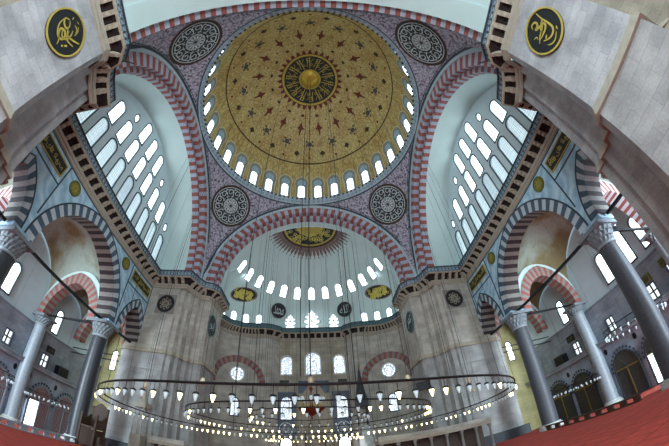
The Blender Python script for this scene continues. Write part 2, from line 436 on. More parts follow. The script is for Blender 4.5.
# tympanum walls (window walls) above the cornice
ROWS = [(k * 2.2, 19.6, 1.22, 3.95, 'l') for k in range(-4, 5)] + [(k * 2.2, 23.95, 1.12, 2.95, 'w') for k in range(-3, 4)] + \
       [(k * 2.2, 27.25, 1.12, 3.1, 'w') for k in (-1, 0, 1)] + [(k * 8.75, 24.9, .62, .85, 'r') for k in (-1, 1)] + [(k * 4.4, 28.15, .62, .85, 'r') for k in (-1, 1)]
def wpoly(cy, z0, w, h, ty):
    if ty == 'r': return [(cy + w * .5 * cos(2 * PI * i / 16), z0 + h * .62 * sin(2 * PI * i / 16)) for i in range(16)]
    r = w / 2; return [(cy + x, z0 + y) for x, y in winshape(w, h, 10)]
for s in (-1, 1):
    fn = side(s); nm = 'upper right' if s > 0 else 'upper left'
    outer = [(-11.9, 18.32), (11.9, 18.32)] + [(x, ZS + y) for x, y in arch(11.9, 12.1, 36)]
    b = MB(); b.poly(outer, [wpoly(*r) for r in ROWS], 0.02, .5, fn, 0, None, False)
    struct(b.build('wall_upper_right' if s > 0 else 'wall_upper_left', 'wallgrey'), 'grey blue tympanum wall of windows, %s side' % ('right' if s > 0 else 'left'))
    for i, (cy, z0, w, h, ty) in enumerate(ROWS):
        P = wpoly(cy, z0, w, h, ty); cz = z0 if ty == 'r' else z0 + h / 2
        Q = [(cy + (p[0] - cy) * (1 + .2 / w), cz + (p[1] - cz) * (1 + .2 / h)) for p in P]
        a = MB(); a.poly(Q, [P], -.05, .06, fn, 0)
        wo = struct(a.build(num('window'), 'line'))
        wo['label'] = 'arched window in the %s tympanum' % ('right' if s > 0 else 'left') if ty != 'r' else 'small oval window in the %s tympanum' % ('right' if s > 0 else 'left')
        g = MB(); g.poly(P, (), .2, None, fn, 0)
        mat = 'tympglass' if ty != 'l' else ('darklatt' if abs(cy) < .1 else 'lattglass')
        g.build('pane', mat, wo)
        if ty != 'r':                          # glazing grid
            g = MB()
            r = w / 2
            for k in range(1, 5):
                x = -r + w * k / 5; g.box(.14, .17, cy + x - .012, cy + x + .012, z0, z0 + h - r + sqrt(r * r - x * x), 0, lambda d, u, v: fn(u, v, d))
            zz = z0 + .28
            while zz < z0 + h - .2:
                hw = r if zz < z0 + h - r else sqrt(max(0, r * r - (zz - z0 - h + r) ** 2))
                g.box(.14, .17, cy - hw, cy + hw, zz - .012, zz + .012, 0, lambda d, u, v: fn(u, v, d)); zz += .28
            g.build('glazing_grid', 'wallgrey', wo)

# great arches: two side ones (deep, along y) and front/back ones
def great(fn, wi, hi, nm, depth_total, label, inner='red'):
    t = struct(empty(num('trim')), label)
    a = MB(); arch_band(a, fn, 0, ZS, wi + .45, hi + .45, 12.75, 12.85, 0, .7, 74, (0, 1), (0, 1), False, False)
    a.build('red_and_white_voussoirs', ['red', 'pinkwhite'], t)
    a = MB(); arch_band(a, fn, 0, ZS, wi, hi, wi + .45, hi + .45, .7, 1.5, 74, (1, 0), (1, 0), False, False)
    a.build('stepped_inner_voussoirs', [inner, 'pinkwhite' if inner == 'red' else inner], t)
    a = MB(); arch_band(a, fn, 0, ZS, 12.75, 12.85, 13.12, 13.22, -.1, .25, 60, (0,), (0,), False)
    a.build('white_moulding', 'moulding', t, True)
    a = MB(); arch_band(a, fn, 0, ZS, 13.12, 13.22, 13.25, 13.36, -.06, .1, 60, (0,), (0,), False)
    a.build('dark_outline', 'line', t)
    a = MB(); arch_band(a, fn, 0, ZS, wi, hi, wi + .3, hi + .3, 1.5, depth_total, 60, (0,), (0,), False, False)
    a.build('plaster_soffit', 'plaster', t, True)
for s in (-1, 1):
    great(lambda u, v, d, s=s: (s * (S + d), u, v), 11.2, 11.45, 'side', XW - S + .05, 'great side arch with red and white stones')
    great(lambda u, v, d, s=s: (u, s * (S + d), v), 11.25, 11.5, 'front', 2.45, 'great cross arch with red and white stones', 'red' if s > 0 else 'plaster')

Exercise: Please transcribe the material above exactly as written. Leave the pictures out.

Correct response:
The Blender Python script for this scene continues. Write part 2, from line 436 on. More parts follow. The script is for Blender 4.5.
# tympanum walls (window walls) above the cornice
ROWS = [(k * 2.2, 19.6, 1.22, 3.95, 'l') for k in range(-4, 5)] + [(k * 2.2, 23.95, 1.12, 2.95, 'w') for k in range(-3, 4)] + \
       [(k * 2.2, 27.25, 1.12, 3.1, 'w') for k in (-1, 0, 1)] + [(k * 8.75, 24.9, .62, .85, 'r') for k in (-1, 1)] + [(k * 4.4, 28.15, .62, .85, 'r') for k in (-1, 1)]
def wpoly(cy, z0, w, h, ty):
    if ty == 'r': return [(cy + w * .5 * cos(2 * PI * i / 16), z0 + h * .62 * sin(2 * PI * i / 16)) for i in range(16)]
    r = w / 2; return [(cy + x, z0 + y) for x, y in winshape(w, h, 10)]
for s in (-1, 1):
    fn = side(s); nm = 'upper right' if s > 0 else 'upper left'
    outer = [(-11.9, 18.32), (11.9, 18.32)] + [(x, ZS + y) for x, y in arch(11.9, 12.1, 36)]
    b = MB(); b.poly(outer, [wpoly(*r) for r in ROWS], 0.02, .5, fn, 0, None, False)
    struct(b.build('wall_upper_right' if s > 0 else 'wall_upper_left', 'wallgrey'), 'grey blue tympanum wall of windows, %s side' % ('right' if s > 0 else 'left'))
    for i, (cy, z0, w, h, ty) in enumerate(ROWS):
        P = wpoly(cy, z0, w, h, ty); cz = z0 if ty == 'r' else z0 + h / 2
        Q = [(cy + (p[0] - cy) * (1 + .2 / w), cz + (p[1] - cz) * (1 + .2 / h)) for p in P]
        a = MB(); a.poly(Q, [P], -.05, .06, fn, 0)
        wo = struct(a.build(num('window'), 'line'))
        wo['label'] = 'arched window in the %s tympanum' % ('right' if s > 0 else 'left') if ty != 'r' else 'small oval window in the %s tympanum' % ('right' if s > 0 else 'left')
        g = MB(); g.poly(P, (), .2, None, fn, 0)
        mat = 'tympglass' if ty != 'l' else ('darklatt' if abs(cy) < .1 else 'lattglass')
        g.build('pane', mat, wo)
        if ty != 'r':                          # glazing grid
            g = MB()
            r = w / 2
            for k in range(1, 5):
                x = -r + w * k / 5; g.box(.14, .17, cy + x - .012, cy + x + .012, z0, z0 + h - r + sqrt(r * r - x * x), 0, lambda d, u, v: fn(u, v, d))
            zz = z0 + .28
            while zz < z0 + h - .2:
                hw = r if zz < z0 + h - r else sqrt(max(0, r * r - (zz - z0 - h + r) ** 2))
                g.box(.14, .17, cy - hw, cy + hw, zz - .012, zz + .012, 0, lambda d, u, v: fn(u, v, d)); zz += .28
            g.build('glazing_grid', 'wallgrey', wo)

# great arches: two side ones (deep, along y) and front/back ones
def great(fn, wi, hi, nm, depth_total, label, inner='red'):
    t = struct(empty(num('trim')), label)
    a = MB(); arch_band(a, fn, 0, ZS, wi + .45, hi + .45, 12.75, 12.85, 0, .7, 74, (0, 1), (0, 1), False, False)
    a.build('red_and_white_voussoirs', ['red', 'pinkwhite'], t)
    a = MB(); arch_band(a, fn, 0, ZS, wi, hi, wi + .45, hi + .45, .7, 1.5, 74, (1, 0), (1, 0), False, False)
    a.build('stepped_inner_voussoirs', [inner, 'pinkwhite' if inner == 'red' else inner], t)
    a = MB(); arch_band(a, fn, 0, ZS, 12.75, 12.85, 13.12, 13.22, -.1, .25, 60, (0,), (0,), False)
    a.build('white_moulding', 'moulding', t, True)
    a = MB(); arch_band(a, fn, 0, ZS, 13.12, 13.22, 13.25, 13.36, -.06, .1, 60, (0,), (0,), False)
    a.build('dark_outline', 'line', t)
    a = MB(); arch_band(a, fn, 0, ZS, wi, hi, wi + .3, hi + .3, 1.5, depth_total, 60, (0,), (0,), False, False)
    a.build('plaster_soffit', 'plaster', t, True)
for s in (-1, 1):
    great(lambda u, v, d, s=s: (s * (S + d), u, v), 11.2, 11.45, 'side', XW - S + .05, 'great side arch with red and white stones')
    great(lambda u, v, d, s=s: (u, s * (S + d), v), 11.25, 11.5, 'front', 2.45, 'great cross arch with red and white stones', 'red' if s > 0 else 'plaster')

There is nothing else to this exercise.